1. 1.
    +143 -13
    hayatta en önem verdiğim şey gerçekliktir.

    ben herşeyin gözle görülebileni elle tutulabilenine ilgi duydum. dergiler ferre filmler hep 2. hatta 3. planda kaldılar benim için sanki organik olmayan kokusuz domatesler gibiydiler hep.
    1 kadın kendini yannanı cumhuriyet sucuklarını andıran zenciye kameralara bakarak yalandan bağırıp gibtirmesiyle doğal görüntüleri hiçbir zaman kıyaslamam bile. gerçek değil çünkü onlar. duygu yok, koku yok, ses gerçekçi değil birazdan üzerine akan dölleri makyajcıya sildirirken kahvesini içip sigarasını içecek samimiyetten uzak.

    mesela plajları ele alalım. genelde duş alının yerlerin kabin gibi olmayanlarına yani ortada gib gibi bir borunun altında duş alınan yerleri tercih ederim. duş bölgesinin çok yakınına asla ve asla şezlong kirlamadan yüzüstü uzanırım.

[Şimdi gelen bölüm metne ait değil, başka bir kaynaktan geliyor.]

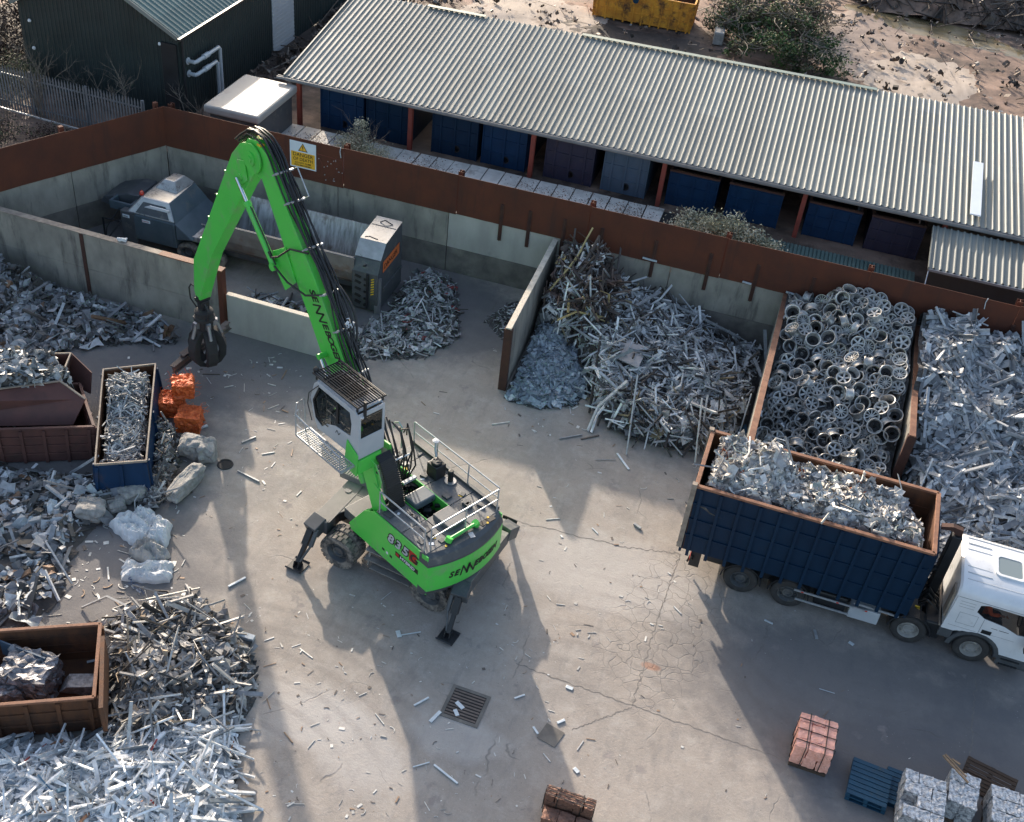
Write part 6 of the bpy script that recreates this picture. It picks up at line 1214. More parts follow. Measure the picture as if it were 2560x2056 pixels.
# cab
cyn, cyf, ct = -1.24, 1.16, 2.62
CO = [(7.42, 1.0), (7.48, 2.3), (9.72, 2.3), (9.9, 1.9), (9.98, 1.3), (9.95, .62), (8.98, .62), (8.9, .8), (8.75, 1.02), (8.3, 1.14), (7.9, 1.08), (7.75, 1.0)]
WN = [(8.1, 1.9), (8.12, 2.17), (8.3, 2.24), (9.45, 2.22), (9.62, 1.85), (9.6, 1.52), (9.3, 1.5), (8.9, 1.66), (8.35, 1.74)]
cab = tk_(MB().plate(CO, [WN], fxz, cyn, cyn+.05), 'cab', 'white', bevel=.012)
b = MB(); b.plate(CO, [WN], fxz, cyf-.05, cyf); b.bb(7.44, 7.5, cyn+.05, cyf-.05, 1.0, 2.3); b.bb(7.5, 9.9, cyn+.05, cyf-.05, 1.0, 1.06); b.bb(9.9, 9.96, cyn+.05, cyf-.05, .62, 1.35); tk_(b, 'cab_shell', 'white', cab, bevel=.012)
prof = [(cyn, 2.3), (cyn+.02, 2.42), (cyn+.1, 2.55), (cyn+.28, 2.64), (-.04, 2.68), (cyf-.28, 2.64), (cyf-.1, 2.55), (cyf-.02, 2.42), (cyf, 2.3)]
b = MB(); n = len(prof)
for x, k, dz in ((7.44, .97, -.05), (7.5, 1, 0), (9.5, 1, 0), (9.75, .96, -.12), (9.86, .93, -.3)):
    for y, z in prof: b.v.append((x, -.04+(y+.04)*k, max(2.28, z+dz) if dz else z))
for i in range(4):
    for j in range(n-1): b.f.append((i*n+j, i*n+j+1, (i+1)*n+j+1, (i+1)*n+j)); b.m.append(0)
b.f.append(tuple(range(n))); b.m.append(0); b.f.append(tuple(4*n+j for j in range(n))); b.m.append(0)
tk_(b, 'cab_roof', 'white', cab, smooth=True)
b = MB()
for y in (-.85, -.6, -.35, .35, .6, .85): b.bb(7.6, 8.25 if abs(y) < .7 else 9.4, y-.012, y+.012, 2.66 if abs(y) < .7 else 2.62, 2.675 if abs(y) < .7 else 2.655)
tk_(b, 'roof_ribs', 'cabgrey', cab)
rc = lambda x0, x1, y0_, y1_, r: [(cx2+r*math.cos(a), cy2+r*math.sin(a)) for cx2, cy2, a0_ in ((x1-r, y1_-r, 0), (x0+r, y1_-r, 1), (x0+r, y0_+r, 2), (x1-r, y0_+r, 3)) for a in [math.pi/2*(a0_+k/4) for k in range(5)]]
b = MB(); b.plate(rc(8.32, 9.12, -.45, .42, .14), [rc(8.4, 9.04, -.37, .34, .1)], fxy, 2.66, 2.72); tk_(b, 'hatch_frame', 'white', cab)
tk_(MB().prism(rc(8.4, 9.04, -.37, .34, .1), fxy, 2.68, 2.705), 'roof_hatch', 'glassl', cab)
tk_(MB().prism(WN, fxz, cyn+.015, cyn+.025), 'side_window', 'glasst', cab); tk_(MB().prism(WN, fxz, cyf-.025, cyf-.015), 'side_window', 'glasst', cab)
b = MB(); b.add([(9.75, cyn+.06, 2.28), (9.75, cyf-.06, 2.28), (9.94, cyf-.06, 1.36), (9.94, cyn+.06, 1.36)], [(0, 1, 2, 3)]); b.v += [(x+.01, y, z) for x, y, z in b.v[:4]]; b.f += BOXF[1:]; b.m += [0]*5; tk_(b, 'windscreen', 'glasst', cab)
b = MB(); b.bb(8.355, 8.365, cyn-.004, cyn, 1.05, 1.73); b.bb(8.37, 9.3, cyn-.004, cyn, 1.24, 1.245); b.bb(7.5, 8.35, cyn-.004, cyn, 2.285, 2.3); b.bb(8.35, 9.7, cyn-.004, cyn, 2.285, 2.3)
for z in (2.15, 2.05, 1.95): b.bb(7.6, 8.0, cyn-.003, cyn, z, z+.008)
tk_(b, 'panel_seams', 'gutter', cab); text('TRANSPORT', 'door_lettering', .06, (8.75, cyn-.003, 1.5), (1, 0, 0), (0, 0, 1), M['ink'], cab, world=False) if False else None
b = MB(); b.bb(8.42, 8.68, cyn-.012, cyn, 1.22, 1.36); tk_(b, 'door_handle', 'black2', cab, bevel=.02)
b = MB(); b.bb(8.62, 8.78, cyn-.003, cyn, 1.485, 1.5); b.bb(8.82, 9.08, cyn-.003, cyn, 1.48, 1.497); tk_(b, 'door_script', 'ink', cab)
for x in (3.6, 4.6, 5.4): tk_(MB().bb(x, x+.07, -1.27, -1.255, .76, .8), 'side_marker', 'beacon')
b = MB(); b.tube([(9.93, -.9, 1.42), (9.86, -.3, 1.75)], .012, 5); b.tube([(9.93, .1, 1.42), (9.86, .6, 1.75)], .012, 5); tk_(b, 'wipers', 'ink', cab)
b = MB(); b.bb(7.55, 8.3, cyn-.004, cyn, 1.2, 1.206); b.bb(7.7, 8.2, cyn-.004, cyn, 1.75, 1.756); b.bb(7.7, 7.706, cyn-.004, cyn, 1.35, 1.75); b.bb(8.19, 8.196, cyn-.004, cyn, 1.35, 1.75); b.bb(7.7, 8.2, cyn-.004, cyn, 1.35, 1.356); tk_(b, 'locker_seam', 'gutter', cab)
b = MB(); b.bb(9.55, 9.72, cyn-.3, cyn-.12, 1.2, 1.95); b.tube([(9.6, cyn, 2.1), (9.62, cyn-.2, 2.0), (9.62, cyn-.2, 1.9)], .025, 6); tk_(b, 'door_mirror', 'black2', cab, bevel=.04)
b = MB(); pts = [(8.4+.68*math.cos(a), .52+.62*math.sin(a)) for a in [math.pi*k/12 for k in range(13)]]+[(7.5, .5), (7.42, .98), (8.0, 1.12), (8.8, 1.02), (9.05, .6)]
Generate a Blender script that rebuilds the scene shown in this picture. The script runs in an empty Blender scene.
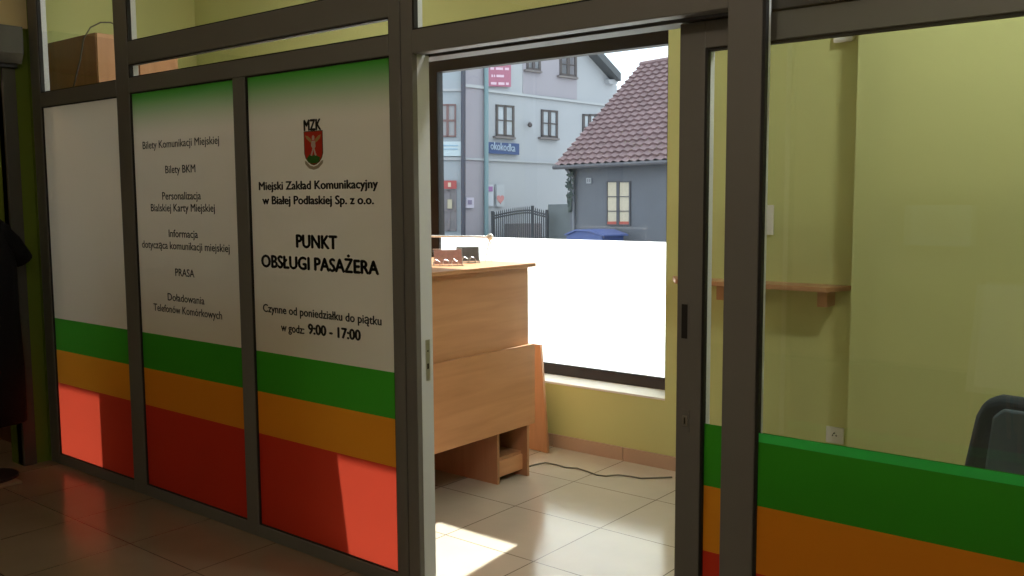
import bpy, bmesh, math, random
from mathutils import Vector, Matrix
random.seed(7)
SC = bpy.context.scene
COL = SC.collection

# ------------------------------------------------------------------ camera
FPX = 930.38
YAW, PITCH, ROLL = -0.68007538, -0.09638016, -0.00600335
fwd = Vector((math.sin(YAW)*math.cos(PITCH), math.cos(YAW)*math.cos(PITCH), math.sin(PITCH)))
rt0 = Vector((math.cos(YAW), -math.sin(YAW), 0)); up0 = rt0.cross(fwd)
cr = math.cos(ROLL)*rt0 + math.sin(ROLL)*up0
cu = -math.sin(ROLL)*rt0 + math.cos(ROLL)*up0
EYE = Vector((0, 0, 1.5))
cam = bpy.data.cameras.new('camera')
cam.sensor_width = 36; cam.lens = FPX*36/1024; cam.clip_start = 0.05; cam.clip_end = 300
co = bpy.data.objects.new('camera', cam); COL.objects.link(co)
co.matrix_world = Matrix(((cr.x, cu.x, -fwd.x, EYE.x), (cr.y, cu.y, -fwd.y, EYE.y), (cr.z, cu.z, -fwd.z, EYE.z), (0, 0, 0, 1)))
SC.camera = co

def ray(x, y): return fwd + cr*((x-512)/FPX) - cu*((y-288)/FPX)
def at(x, y, Y):                      # measured point of the photo on the plane Y = const
    d = ray(x, y); return EYE + d*((Y-EYE.y)/d.y)
def atx(x, y, X):
    d = ray(x, y); return EYE + d*((X-EYE.x)/d.x)
def atp(x, y, P, n):                  # on any plane
    d = ray(x, y); return EYE + d*((P-EYE).dot(n)/d.dot(n))

# ------------------------------------------------------------------ light
SC.view_settings.view_transform = 'Standard'; SC.view_settings.look = 'None'
SC.view_settings.gamma = 1; SC.view_settings.use_curve_mapping = False
SC.view_settings.exposure = 0.0
w = bpy.data.worlds.new('sky'); SC.world = w; w.use_nodes = True
bg = w.node_tree.nodes['Background']
bg.inputs[0].default_value = (0.87, 0.94, 1.0, 1); bg.inputs[1].default_value = 2.0
sun = bpy.data.lights.new('sun', 'SUN'); sun.energy = 16; sun.angle = math.radians(0.6); sun.color = (1, .95, .86)
so = bpy.data.objects.new('sun', sun); COL.objects.link(so)
so.rotation_euler = Vector((0.116, -1, -0.77)).to_track_quat('-Z', 'Y').to_euler()
# daylight enters through the shop window (portal only guides the sampling)
pt = bpy.data.lights.new('window_portal', 'AREA'); pt.shape = 'RECTANGLE'; pt.size = 4.1; pt.size_y = 2.1; pt.cycles.is_portal = True
po = bpy.data.objects.new('window_portal', pt); COL.objects.link(po)
po.location = (-4.43, 4.99, 1.4); po.rotation_euler = (math.radians(-90), 0, 0)
# unseen ceiling lamps, added to light the corridor
HALL_FILL_LAMPS = [(-0.8, 0.1, 42.0, (1, .85, .66)), (-4.0, -1.8, 4.0, (1, .66, .38))]
SHOP_FILL = 1.6  # power of an added lamp that brightens the goods in the shop
# unseen ceiling lamps, added to brighten the service room
ROOM_FILL_LAMPS = [(-0.6, 3.0, 46.0), (-4.7, 3.3, 11.0)]

# ------------------------------------------------------------------ materials
def pr(name, col, rough=.5, metal=0, spec=.5, noise=0, nscale=8, bump=0, trans=0, emit=None, es=1):
    m = bpy.data.materials.new(name); m.use_nodes = True
    nt = m.node_tree; b = nt.nodes['Principled BSDF']
    b.inputs['Base Color'].default_value = (*col, 1); b.inputs['Roughness'].default_value = rough
    b.inputs['Metallic'].default_value = metal; b.inputs['Specular IOR Level'].default_value = spec
    tc = nt.nodes.new('ShaderNodeTexCoord')
    nz = nt.nodes.new('ShaderNodeTexNoise'); nz.inputs['Scale'].default_value = nscale; nz.inputs['Detail'].default_value = 4
    nt.links.new(tc.outputs['Object'], nz.inputs['Vector'])
    if noise:
        mx = nt.nodes.new('ShaderNodeMix'); mx.data_type = 'RGBA'
        mx.inputs[6].default_value = (*[c*(1-noise) for c in col], 1); mx.inputs[7].default_value = (*[min(1, c*(1+noise)) for c in col], 1)
        nt.links.new(nz.outputs['Fac'], mx.inputs[0]); nt.links.new(mx.outputs[2], b.inputs['Base Color'])
    if bump:
        bp = nt.nodes.new('ShaderNodeBump'); bp.inputs['Strength'].default_value = bump; bp.inputs['Distance'].default_value = .01
        nt.links.new(nz.outputs['Fac'], bp.inputs['Height']); nt.links.new(bp.outputs['Normal'], b.inputs['Normal'])
    if emit:
        b.inputs['Emission Color'].default_value = (*emit, 1); b.inputs['Emission Strength'].default_value = es
    if trans:
        t = nt.nodes.new('ShaderNodeBsdfTranslucent'); t.inputs['Color'].default_value = (*col, 1)
        ms = nt.nodes.new('ShaderNodeMixShader'); ms.inputs[0].default_value = trans
        o = nt.nodes['Material Output']
        nt.links.new(b.outputs[0], ms.inputs[1]); nt.links.new(t.outputs[0], ms.inputs[2]); nt.links.new(ms.outputs[0], o.inputs['Surface'])
    return m

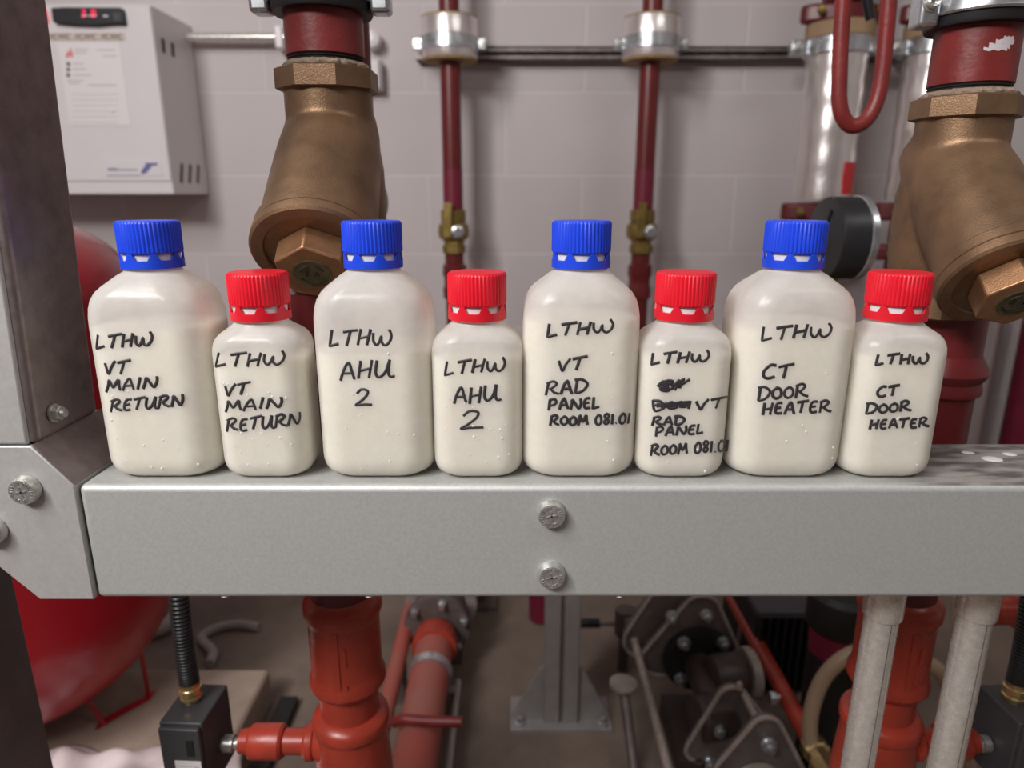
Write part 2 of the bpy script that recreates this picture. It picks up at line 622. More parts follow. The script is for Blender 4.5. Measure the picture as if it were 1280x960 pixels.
o = part('post_section', lean(MB().box(PX - .085, PX, .4105, .477, z0, 1.62)), 'galv_dark', post)  # shaded side put into the colour; same steel as the lip
bevel(o, .004, 4)
o = part('front_lip', lean(MB().box(PX - .087, PX - .005, .4085, .412, z0, 1.62)), 'galv', post, 'front lip in the lit steel colour')
bevel(o, .002, 3)
p = at(62, 518, .428); p = Vector((PX + .0012, .428, p.z + .001))
m = MB()
m.lathe(p, (1, 0, 0), [(.0062, 0), (.0062, .0012)], 20)
m.lathe(p, (1, 0, 0), [(.005, .0012), (.005, .005), (.0045, .0054)], 6)
m.lathe(p, (1, 0, 0), [(.0028, .005), (.0028, .008)], 12)
part('bolt', m, 'bolt', post)

# lower post further left
lp = at(22, 750, .507)
lower = thing('steel_post', (lp.x - .04, .47, 0), 'dull grey steel post at the lower left corner, below the bracket', 'post')
m = MB()
m.box(lp.x - .08, lp.x, .43, .507, 0, BB + .03)
m.box(lp.x - .001, lp.x + .0015, .43, .452, 0, BB + .03)
o = part('post_section', m, 'post_lower', lower)
bevel(o, .0015, 2)
m = MB(); m.box(lp.x - .13, lp.x + .03, .39, .55, 0, .008)
part('foot_plate', m, 'post_lower', lower)


# conduits under the beam
for i, (u0, u1, lb) in enumerate(((1104, 1078, 'left of the two galvanised conduits standing under the beam'),
                                  (1221, 1193, 'right of the two galvanised conduits standing under the beam'))):
    x = at(u0, 760, .447).x
    c = thing('steel_conduit', (x, .447, .3), lb, 'conduit', 'conduits under the beam')
    part('tube', MB().cyl((x, .447, .3), (x, .447, BB - .004), .0118, 32), 'conduit', c)
    part('coupling', MB().lathe((x, .447, BB - .038), (0, 0, 1), [(.0120, 0), (.0134, .001), (.0138, .003), (.0138, .0375)], 32), 'conduit', c)
    part('seam', MB().box(x + .0008, x + .0013, .447 - .0120, .447 - .0113, .3, BB - .038), 'galv_dark', c)
    part('base_flange', MB().bcyl((x, .447, .294), (x, .447, .302), .022), 'conduit', c)
    m = MB(); m.box(x - .02, x + .02, .43, .464, 0, .294)
    part('pedestal', m, 'post_lower', c)

# ------------------------------------------------------------------ bottles
KINDS = {
    'large': dict(hw=.0374, hd=.031, r=.019, H=.1650, capz=.1355, cap='cap_blue',
                  prof=[(0, -.0098), (.0004, -.0078), (.0013, -.0056), (.0027, -.0037), (.0048, -.0020), (.0075, -.0009), (.011, -.0002), (.015, 0), (.06, .0), (.100, 0), (.106, -.0003),
                        (.112, -.0012), (.1170, -.0028), (.1215, -.0055), (.1250, -.0090), (.1282, -.0130), (.1312, -.0165), (.1336, -.0200), (.1352, -.0209), (.138, -.0209)]),
    'small': dict(hw=.0293, hd=.0245, r=.015, H=.1335, capz=.1035, cap='cap_red',
                  prof=[(0, -.0092), (.0004, -.0073), (.0012, -.0052), (.0025, -.0034), (.0045, -.0018), (.007, -.0008), (.010, -.0002), (.0135, 0), (.05, .0), (.083, 0), (.0870, -.0004),
                        (.0905, -.0014), (.0933, -.0030), (.0956, -.0053), (.0975, -.0080), (.0994, -.0105), (.1012, -.0122), (.1025, -.0128), (.105, -.0128)]),
}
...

    sabahtan akşama kadar o sokakta kıyafetleriyle yüzümüze bile bakmadan suratsız şekilde geçen kızlar, çamaşırını göster desek ay sapık diye kovalayacak kızlar, eteğinden gözüken ayak bileklerine bakıyorum diye küfür eden kızlar çırıl çıplak bikinilerle gelirler o duşun altına.

    denizden çıktıktan sonra üzerlerinde kuruyup kalan beyaz beyaz tuzlar güneşinde yansımasıyla bir mücevher gibi parlar üzerlerinde. suyun onları alıp boyunlarından ayak bileklerine kadar taşımasını izlerim. onların bir ruhu olduğunu düşünürüm. sanki bir çocuk babasıyla lunaparka gitmiş o çok sevdiği dönme dolaba binmek için dakikalarca beklemiş sonra birkaç saniye içerisinde bitmiş inmiş dönme dolaptan gibi tuzların kızın üzerinden süzülüp o betona hüzünle dokunuşunu izlerim.

    ellerini kalçasına zütürüp başparmaklarıyla bikinisinin altını esnetip bırakmasını izler o şaklama sesini poponun saniyenin binde biri kadar sürede titremsini izler kaydederim kafama.

    sanki az önce çılgınlar gibi sevişmişizde sonra o kalkıp duşa gitmiş bende arkasından gitmiş onun beline sarılmış ensesinden kürek kemiklerinin arasına akan suyu kana kana içiyormuşum gibi düşünür, özellikle şezlong kiralamadan yüzüstü yattığım yerden plaja saplarım. ufak ve dikkat çekmeyen titreşimlerle plajın derinliklerine adeta dünyanın içine boşalrım sonra bir sigara yakar onuda o deliğe atar ve orayı kapatırım.